In ogni caso, Napolitano non ha fatto altro che cercare di arginare uno scontro durissimo che, però, è e sarà inevitabile.
Chi avesse immaginato che la riforma della giustizia – mai riuscita a nessun governo – potesse passare senza il sollevamento giacobino dei magistrati, avrebbe fatto i conti senza l’oste e si dimostrerebbe un ingenuo.

Siamo in presenza, infatti, di uno dei mali più profondi, gravi e paralizzanti del   nostro Stato. Un male dotato di una ramificazione così tentacolare da allegare alla sua azione altre forze, interessate al mantenimento dello statu quo.

La denuncia di Berlusconi di un patto scellerato (e qui) tra Fini e l’Anm è resa credibile agli occhi di molti italiani dall’impunità che ha protetto e protegge il presidente della Camera in relazione ai noti fatti che hanno occupato le cronache giudiziarie di questi mesi. In specie, l’archiviazione in sede penale (il caso è passato ora in sede civile) dell’affaire Montecarlo.

Berlusconi ha deciso – forte dell’incredibile ed assurda esperienza personale – di fare la riforma a tutti i costi, disposto a giocarsi la carriera di politico per realizzarla.
È chiaro che questo determinato proposito ha scatenato la casta,  minacciata nei suoi privilegi e soprattutto nello sterminato potere acquisito da quando il parlamento si è denudato rinunciando all’art. 68 della Costituzione.

Sui privilegi già è stato scritto molto: carriere automatiche, stipendi da capogiro, e voglia di lavorare non certo da additare ad esempio agli italiani.
Chi vorrebbe rinunciare a tanto lusso?
Se poi si pensi che la separazione delle carriere farà chinare la testa alla presunzione di molti pm, abituatisi al protagonismo e alle prime pagine dei giornali, non è difficile prevedere che questo scontro sarà, come si suol dire, all’ultimo sangue.

Solo Berlusconi è nella condizione – pur tuttavia difficile – di vincere e di fare finalmente la riforma della giustizia, una riforma che, coinvolgendo interessi ed alleanze di notevole forza, sarà assai più difficile da realizzare rispetto alla riforma dell’architettura dello Stato, ivi inclusa l’elezione diretta del premier.
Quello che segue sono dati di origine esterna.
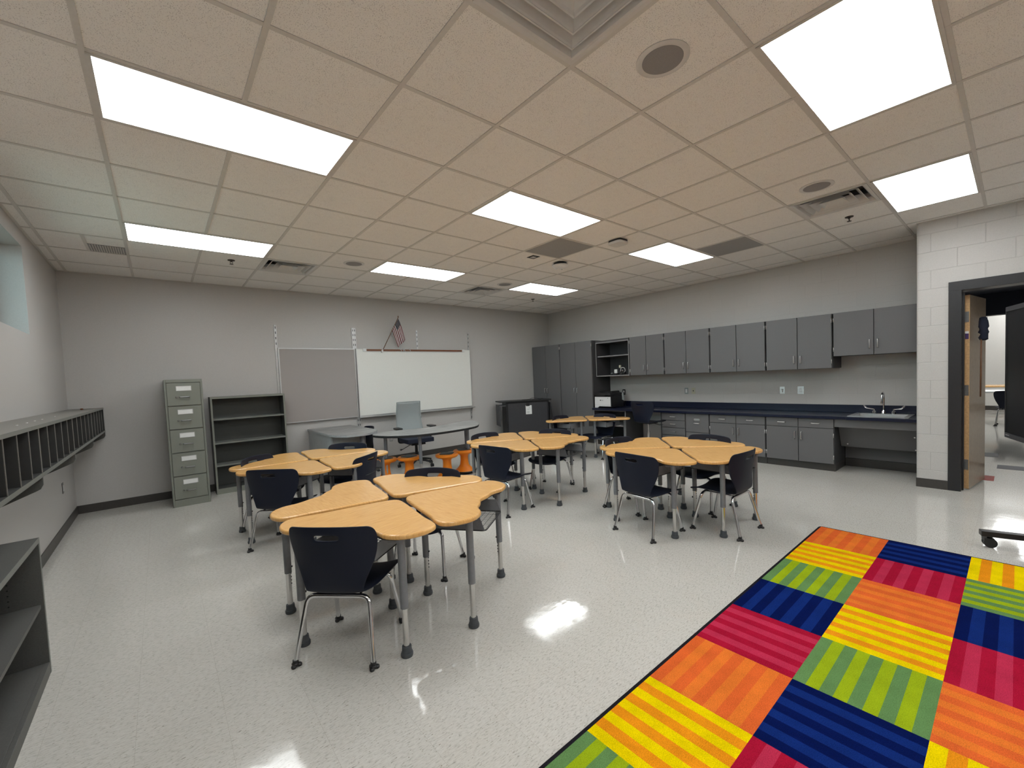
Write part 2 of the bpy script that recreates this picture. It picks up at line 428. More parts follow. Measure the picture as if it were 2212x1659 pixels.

Perciò mi auguro che Berlusconi non si faccia stordire dalle colombe. Credo che un Berlusconi reattivo e indomabile quale stiamo vedendo in questi giorni sia gradito ad una larga maggioranza degli elettori del centrodestra. Che continui così. Siamo arrivati alla resa dei conti. O si vince e avremo un’Italia migliore, finalmente. O continueremo a tenerci un’Italietta da quattro soldi.

Quell’Italietta che piace ad Asor Rosa che anche oggi sul Manifesto, nonostante che cerchi di riassorbire il suo folle disegno di una dittatura illuminata, non rinuncia a muovere un nuovo attacco al parlamento, ossia alla massima Istituzione, espressione diretta della volontà popolare.